Assuming solely for the purposes of the argument on this ground of appeal in the appellants' favour that there was an error of fact, again this appears to be incidental to the primary members' conclusions and clearly would not have changed the outcome of the balancing exercise. Accordingly, no substantial miscarriage of justice is made out. Further, none of the matters we have set out to enliven exercise of discretion is apparent.
We note for completeness that in the appellants' written submissions in reply a further amendment application to the grounds of appeal was indicated but not formally made, developed or progressed in oral submissions. This was that the finding on fence height in the locality was unsupported by evidence and therefore an error of law or jurisdictional error being on a mandatory criterion to be considered.
The indicated application was far too late to have been considered if it had been pressed. However, in the absence of transcript the premise for it - the alleged error and absence of any agreement or evidence on the point - could not be sustained. Even if there was no agreement or evidence made out as contended, leading to an error of law, for reasons we have already canvassed it is clear that such error of law would have had no effect on the outcome, since the focus was on balancing of central considerations of privacy and amenity.
[9]
Conclusion
We have focused on the appellants' contentions without disrespect to the respondent (on whom we did not call for oral argument) because we have concluded that the appellants' submissions have not sufficiently established the challenges made to the primary decision to go further.
That is why we felt sufficiently confident to give the parties an immediate outcome that the appeal was dismissed, with supporting reasons to be formally presented within a short compass.

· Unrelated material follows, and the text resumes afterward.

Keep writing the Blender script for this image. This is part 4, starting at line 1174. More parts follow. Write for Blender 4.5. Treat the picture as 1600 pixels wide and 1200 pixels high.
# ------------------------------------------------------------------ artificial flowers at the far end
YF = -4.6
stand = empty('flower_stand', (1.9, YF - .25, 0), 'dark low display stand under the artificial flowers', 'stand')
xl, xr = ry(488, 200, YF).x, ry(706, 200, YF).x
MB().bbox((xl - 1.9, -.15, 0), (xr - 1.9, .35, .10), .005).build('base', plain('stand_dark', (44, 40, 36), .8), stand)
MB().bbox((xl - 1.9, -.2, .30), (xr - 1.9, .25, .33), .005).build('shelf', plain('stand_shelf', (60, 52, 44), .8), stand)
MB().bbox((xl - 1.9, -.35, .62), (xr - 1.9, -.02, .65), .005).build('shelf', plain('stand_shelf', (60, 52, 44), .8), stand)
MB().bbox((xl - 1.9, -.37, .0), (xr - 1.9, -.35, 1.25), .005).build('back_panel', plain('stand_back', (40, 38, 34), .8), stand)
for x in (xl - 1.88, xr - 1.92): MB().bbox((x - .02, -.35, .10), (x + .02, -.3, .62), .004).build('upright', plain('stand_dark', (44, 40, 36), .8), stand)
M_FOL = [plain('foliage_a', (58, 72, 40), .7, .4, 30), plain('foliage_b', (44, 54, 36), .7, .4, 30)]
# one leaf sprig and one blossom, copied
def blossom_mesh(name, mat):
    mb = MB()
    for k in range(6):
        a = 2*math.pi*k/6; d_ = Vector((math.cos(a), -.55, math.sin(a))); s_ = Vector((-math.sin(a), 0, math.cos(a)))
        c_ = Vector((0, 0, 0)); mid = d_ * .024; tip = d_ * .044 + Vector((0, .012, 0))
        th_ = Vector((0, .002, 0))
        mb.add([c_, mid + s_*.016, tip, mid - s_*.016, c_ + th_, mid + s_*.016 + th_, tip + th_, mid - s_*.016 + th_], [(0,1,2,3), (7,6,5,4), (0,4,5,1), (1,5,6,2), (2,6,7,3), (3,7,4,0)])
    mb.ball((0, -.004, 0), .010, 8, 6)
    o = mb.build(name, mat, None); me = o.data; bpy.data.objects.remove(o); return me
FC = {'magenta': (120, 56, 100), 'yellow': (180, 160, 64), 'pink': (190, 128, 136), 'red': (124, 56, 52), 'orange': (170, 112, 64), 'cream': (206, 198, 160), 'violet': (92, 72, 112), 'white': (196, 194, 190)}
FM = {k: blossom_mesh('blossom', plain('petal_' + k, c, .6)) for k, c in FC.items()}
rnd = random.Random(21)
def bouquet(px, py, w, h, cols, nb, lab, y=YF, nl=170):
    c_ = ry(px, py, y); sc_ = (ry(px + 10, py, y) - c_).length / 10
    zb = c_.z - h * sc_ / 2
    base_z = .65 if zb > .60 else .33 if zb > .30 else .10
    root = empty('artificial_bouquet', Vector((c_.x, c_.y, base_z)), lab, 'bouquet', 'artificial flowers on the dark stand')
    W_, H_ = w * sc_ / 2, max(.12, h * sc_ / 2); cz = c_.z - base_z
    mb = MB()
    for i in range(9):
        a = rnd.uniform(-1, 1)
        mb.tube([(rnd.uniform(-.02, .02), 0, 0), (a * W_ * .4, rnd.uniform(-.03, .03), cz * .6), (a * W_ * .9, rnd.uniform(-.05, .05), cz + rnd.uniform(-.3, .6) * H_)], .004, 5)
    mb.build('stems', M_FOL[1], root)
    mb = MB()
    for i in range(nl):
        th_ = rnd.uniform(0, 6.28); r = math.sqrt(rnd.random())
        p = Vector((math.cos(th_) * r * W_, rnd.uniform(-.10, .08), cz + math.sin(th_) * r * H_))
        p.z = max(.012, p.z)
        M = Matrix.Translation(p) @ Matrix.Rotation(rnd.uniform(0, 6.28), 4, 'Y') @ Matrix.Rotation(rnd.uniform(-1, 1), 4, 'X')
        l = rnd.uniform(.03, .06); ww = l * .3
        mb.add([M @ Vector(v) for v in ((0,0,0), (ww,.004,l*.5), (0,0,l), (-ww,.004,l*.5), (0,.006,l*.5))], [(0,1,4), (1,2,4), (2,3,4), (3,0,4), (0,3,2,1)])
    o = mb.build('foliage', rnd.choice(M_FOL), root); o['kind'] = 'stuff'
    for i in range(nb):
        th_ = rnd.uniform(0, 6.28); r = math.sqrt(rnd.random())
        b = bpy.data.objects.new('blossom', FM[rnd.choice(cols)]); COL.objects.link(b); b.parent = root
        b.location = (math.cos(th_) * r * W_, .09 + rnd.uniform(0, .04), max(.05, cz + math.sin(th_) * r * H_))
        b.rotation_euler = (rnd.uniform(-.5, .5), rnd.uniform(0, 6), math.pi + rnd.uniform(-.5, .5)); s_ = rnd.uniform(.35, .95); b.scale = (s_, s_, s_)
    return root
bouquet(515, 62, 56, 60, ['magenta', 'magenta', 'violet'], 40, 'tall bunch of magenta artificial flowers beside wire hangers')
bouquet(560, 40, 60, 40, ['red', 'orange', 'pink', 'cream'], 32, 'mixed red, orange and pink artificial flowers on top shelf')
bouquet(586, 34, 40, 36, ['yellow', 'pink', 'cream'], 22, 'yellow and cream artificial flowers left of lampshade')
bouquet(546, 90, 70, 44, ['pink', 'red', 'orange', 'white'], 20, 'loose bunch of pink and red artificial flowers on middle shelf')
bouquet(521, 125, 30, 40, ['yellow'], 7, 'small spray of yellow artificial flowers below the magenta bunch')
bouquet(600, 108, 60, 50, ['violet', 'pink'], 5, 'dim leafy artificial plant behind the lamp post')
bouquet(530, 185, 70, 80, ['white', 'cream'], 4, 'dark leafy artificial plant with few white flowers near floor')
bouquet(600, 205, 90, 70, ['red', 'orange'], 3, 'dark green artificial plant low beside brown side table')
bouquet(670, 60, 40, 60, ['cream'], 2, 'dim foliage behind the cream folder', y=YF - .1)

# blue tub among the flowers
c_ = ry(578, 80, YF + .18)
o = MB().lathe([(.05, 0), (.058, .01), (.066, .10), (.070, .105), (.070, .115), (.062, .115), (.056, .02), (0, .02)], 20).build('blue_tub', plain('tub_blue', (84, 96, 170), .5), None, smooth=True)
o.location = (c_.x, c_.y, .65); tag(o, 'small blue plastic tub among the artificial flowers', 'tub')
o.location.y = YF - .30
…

We note for courtesy and completeness that some of the matters in our reasons have resonance in the respondent's written submissions and that the respondent referred to Bolton v Grose [2019] NSWCATAP 251 as support for a development consent having relevant input for the Tribunal to make its own determination in a different statutory environment.
[10]
Orders
The order we accordingly made at the conclusion of the hearing on 28 October 2021, with reasons to be published subsequently, was as follows:
1. The appeal is dismissed.
[11]
I hereby certify that this is a true and accurate record of the reasons for decision of the Civil and Administrative Tribunal of New South Wales.
Registrar
DISCLAIMER - Every effort has been made to comply with suppression orders or statutory provisions prohibiting publication that may apply to this judgment or decision. The onus remains on any person using material in the judgment or decision to ensure that the intended use of that material does not breach any such order or provision. Further enquiries may be directed to the Registry of the Court or Tribunal in which it was generated.